William McChesney Martin is considered to be a successful central banker by both sides of the political spectrum. He served as Federal Reserve chairman from 1951-1970 which pretty much coincides with the greatest economic expansion the world had ever witnessed as the United States had solid noninflationary growth for two decades. Interestingly, in 1941, Martin was a private first class in the US Army.
There is a surprising amount of nostalgia on the American right for the Bretton Woods agreement. In July of 1944 the western nations met at Bretton Woods to create the post-World War Two economic order.
With half of the world’s wealth the United States was calling all the shots at this point. International trade was to be transacted in US dollars.
The dollar would be pegged to a fixed price of gold and all foreign currencies would be pegged to the dollar. Central banks around the world would have to keep dollars on hand in order to conduct trade.
For years these banks were forced to buy dollars which kept the dollar strong and the US inflation rate generally low.
This far more resembles Keynesianism than the economic policies promulgated by the faculty at the University of Chicago, but it did, as David Stockman points out, instill discipline in central bankers and the unbridled printing of currency was not an option.
After a disastrous run for governor of California in 1962 it was thought that Richard Nixon’s political career was over. In 1964 Johnson defeated Goldwater in a massive landslide.

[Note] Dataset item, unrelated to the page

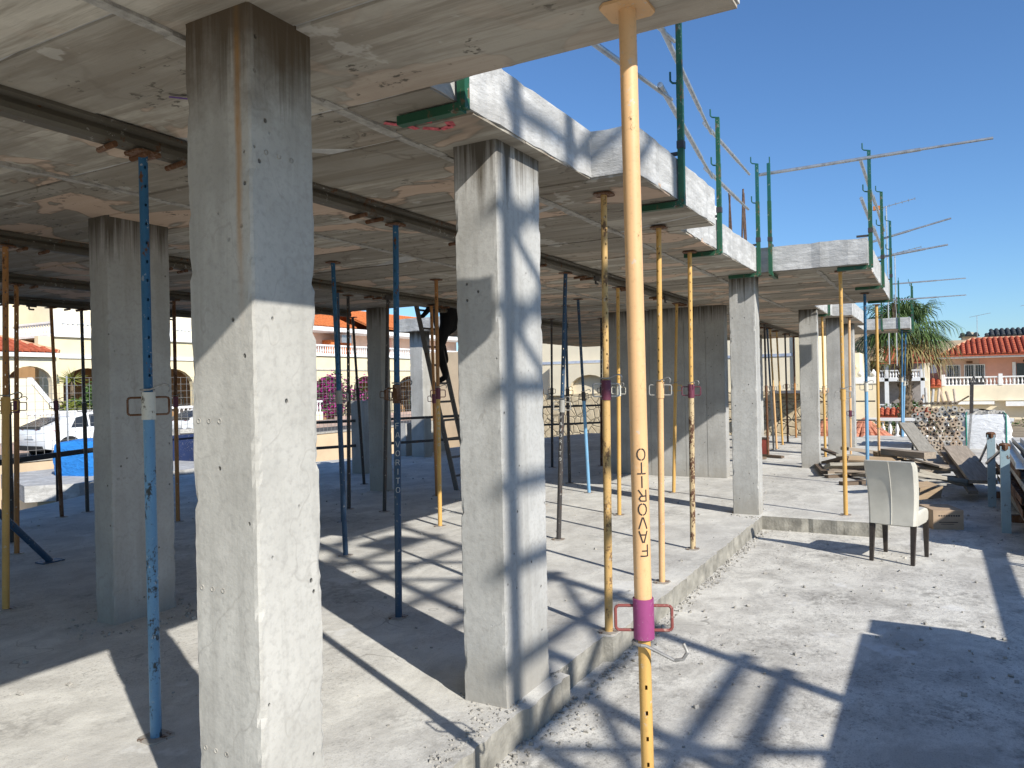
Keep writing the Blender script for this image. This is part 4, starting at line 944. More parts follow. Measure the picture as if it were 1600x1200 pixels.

In 1966, Richard Nixon traveled the nation on behalf of Republican candidates in the midterm elections. The GOP fared well in the midterms as the people began to turn against the Great Society and the war in Vietnam. Richard Nixon had collected a lot of IOUs.
1960 gave us generational change. Then President Kennedy was assassinated. Then there was Johnson and the war in Vietnam and unrest in the cities. Nixon ekes out a narrow victory for the presidency in 1968 and dismantles the Bretton Woods economic regime. Then inflation. Then Watergate. Then the fall of Saigon. Generational Change has its limitations.